Phoenix Rising said...

This is why I always store leftovers in plastic. You can just toss that nonsense and never think twice about it. So much harder when you're committed to the Corningware.

Sarah said...

OMG awesome! I found some seriously liquid vegetables in a Pyrex in the back of the fridge this week. I didn't know that asparagus wold actually liquify. But it will! The peas just got sort of mushy. The problem with Pyrex is that when the lid is on, you can't smell anything, and it looks totally innocuous from the outside. Also? French dips sound awesome.

Kim said...

Ha ha -- I know this grossed you out but it is funny too! I almost passed out when I went out of town for a week and everything in the fridge was liquid/fuzzy when I returned. Now when we leave town I make sure the fridge is empty!

Chiconky said...

This is hilarious! I especially love the "paste made of isopropyl alcohol and pumice from a dormant volcano in Greece named for the Goddess of Botulism." If it makes you feel any better, our trashcan (outdoor, thank God!) is now full of about 3 inches of bleach, boiling water, and bug spray that we dumped in there to kill a whole herd of trash loving insects that will not be named. That's what happens when you're all hippy and don't have enough trash to justify the curb for three weeks. Blech!

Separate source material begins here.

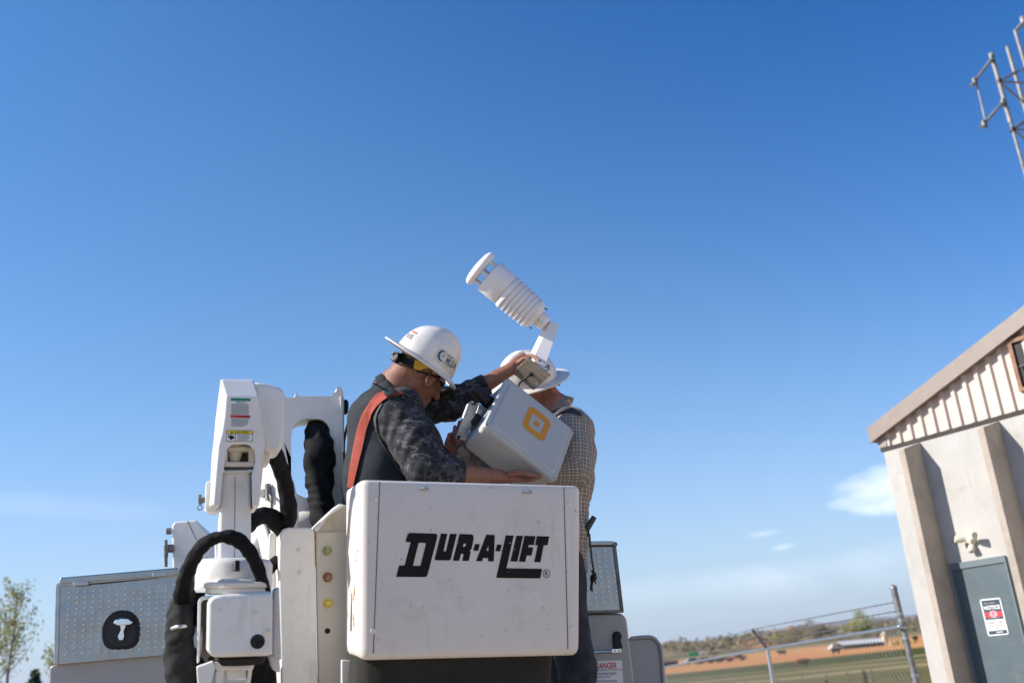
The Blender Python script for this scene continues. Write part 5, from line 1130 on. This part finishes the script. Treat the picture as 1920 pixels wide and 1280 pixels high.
c3 = [DF.loc(DF.px(*p, 0)) for p in q]
def rq(q, r):
    out = []; q = [np.array(p) for p in q]
    for i in range(4):
        a, b, c = q[i - 1], q[i], q[(i + 1) % 4]
        for t in np.linspace(0, 1, 5): p0, p1 = b + unit(a - b) * r, b + unit(c - b) * r; out.append(p0 * (1 - t) ** 2 + b * 2 * t * (1 - t) + p1 * t * t)
    return out
sb = add('sign_plate', slab(DF, rq(q, 4), -.003, .003), WHITEP, ns, smooth=False)
inn = sub(q, .06, .94, .035, .965)
for nm, (a, b), m_ in (('navy_header', (.66, 1.0), NAVYP), ('red_band', (.50, .66), REDP), ('navy_band', (.425, .50), NAVYP), ('white_field', (.26, .425), WHITEP), ('red_rule', (.235, .26), REDP), ('white_field', (.11, .235), WHITEP), ('navy_footer', (0, .11), NAVYP)):
    add(nm, plate(DF, sub(inn, 0, 1, a, b), -.0042, .0008), m_, sb, smooth=False)
printed(DF, sub(inn, .06, .94, .72, .84), -.0052, 'NOTICE', WHITEP, sb, 'notice_lettering', bold=.04)
lines(DF, sub(inn, .08, .92, .87, .95), -.0052, 1, GREYP, sb, 'sign_print', cw=.08)
Q = sub(inn, .28, .70, .485, .69); cc_ = [tuple(on_quad(np.array([[.5 + .5 * math.cos(t), .5 + .5 * math.sin(t)]]), Q)[0]) for t in np.linspace(0, 2 * math.pi, 25)[:-1]]
add('sign_disc', slab(DF, cc_, -.0054, .0008), mat('pink_print', (.75, .36, .42), .5), sb, smooth=False)
printed(DF, sub(inn, .45, .53, .52, .66), -.0062, '!', REDP, sb, 'sign_mark', bold=.03)
lines(DF, sub(inn, .06, .94, .43, .495), -.0052, 2, GREYP, sb, 'sign_print', seed=3)
printed(DF, sub(inn, .14, .86, .30, .375), -.0052, '8AM - 5PM', GREYP, sb, 'sign_hours', bold=.02)
lines(DF, sub(inn, .16, .84, .14, .20), -.0052, 1, GREYP, sb, 'sign_print', seed=6, cw=.06)
printed(DF, sub(inn, .40, .78, .03, .085), -.0052, 'KTNN'[:0] + 'me', WHITEP, sb, 'sign_footer') if False else lines(DF, sub(inn, .42, .80, .03, .085), -.0052, 1, WHITEP, sb, 'sign_footer', seed=9, cw=.09)
fl = thing('security_light', 'cream twin-head security light on the wall above the grey door', 'light', BF.px(1823, 1014, 0))
lp = BF.px(1823, 1013, 0)
lb = add('light_base', [lathe(lp, BN, [(0, .034), (.012, .036), (.03, .03), (.05, .018)], 22), lathe(lp + BN * .02 - np.array([0, 0, .04]), BN * .6 - np.array([0, 0, .8]), [(-.02, .018), (.02, .026), (.05, .028), (.06, .018)], 18)], LAMPP, fl)
for g, q_ in ((-1, .0), (1, .0)):
    a_ = lp + BN * .05 + BF.ex * .035 * g + np.array([0, 0, .012]); d_ = unit(BF.ex * g * .8 + BN * .65 + np.array([0, 0, .18]))
    add('lamp_head', [tube([lp + BN * .04, a_], .011, 8), lathe(a_, d_, [(-.01, .014), (.01, .022), (.065, .030), (.069, .027), (.05, .022), (.048, 0)], 20)], LAMPP, fl)
wq = [(1890, 640), (1926, 627), (1955, 722), (1916, 735)]
wl4 = [BF.loc(BF.px(*p, -.0)) for p in wq]; wx0 = min(wl4[0][0], wl4[3][0]); wz0, wz1 = wl4[3][2], wl4[0][2]; wx0 = (wl4[0][0] + wl4[3][0]) / 2
wi = add('gable_window', [box(BF, wx0, wx0 + .9, -.030, .0, wz1 - .03, wz1), box(BF, wx0, wx0 + .9, -.030, .0, wz0, wz0 + .03), box(BF, wx0, wx0 + .03, -.030, .0, wz0 + .03, wz1 - .03), box(BF, wx0 + .87, wx0 + .9, -.030, .0, wz0 + .03, wz1 - .03)], WOODF, bld, smooth=False)
add('window_reveal', box(BF, wx0 + .03, wx0 + .10, -.008, .012, wz0 + .03, wz1 - .03), BLACK, wi, smooth=False)
add('window_panel', [box(BF, wx0 + .10, wx0 + .87, -.010, .012, wz0 + .03, wz1 - .03)] + [box(BF, wx0 + .12 + k * .15, wx0 + .135 + k * .15, -.018, -.009, wz0 + .03, wz1 - .03) for k in range(5)], SIDING, wi, smooth=False)
add('panel_wire', [tube(spline([BF.w(wx0 + .05, -.03, wz0 + (wz1 - wz0) * .45), BF.w(wx0 + .16, -.035, wz0 + (wz1 - wz0) * .47), BF.w(wx0 + .22, -.035, wz0 + (wz1 - wz0) * .60), BF.w(wx0 + .30, -.035, wz0 + (wz1 - wz0) * .42), BF.w(wx0 + .5, -.03, wz0 + (wz1 - wz0) * .5)], 5), .008, 6)], DSTEEL, wi)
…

What'd you do with your shoes?

Ronni said...

I laughed so hard through this post. Hilarious!

EH said...

I have been known to throw out perfectly good rubbermaid containers rather than attempt to clean them. I did it yesterday, in fact. Some things are simply beyond my pay grade.

Also, why is garlic so wonderful in food, except after the food it is in rots, whereupon it turns into the most vile smell ever?

sarah said...

omg, Becca, everything about this post is HILARIOUS! You are such a fantastic writer. I love when things like this happen to you (sorry) because I know the way you explain it is going to make me laugh so hard my sides hurt.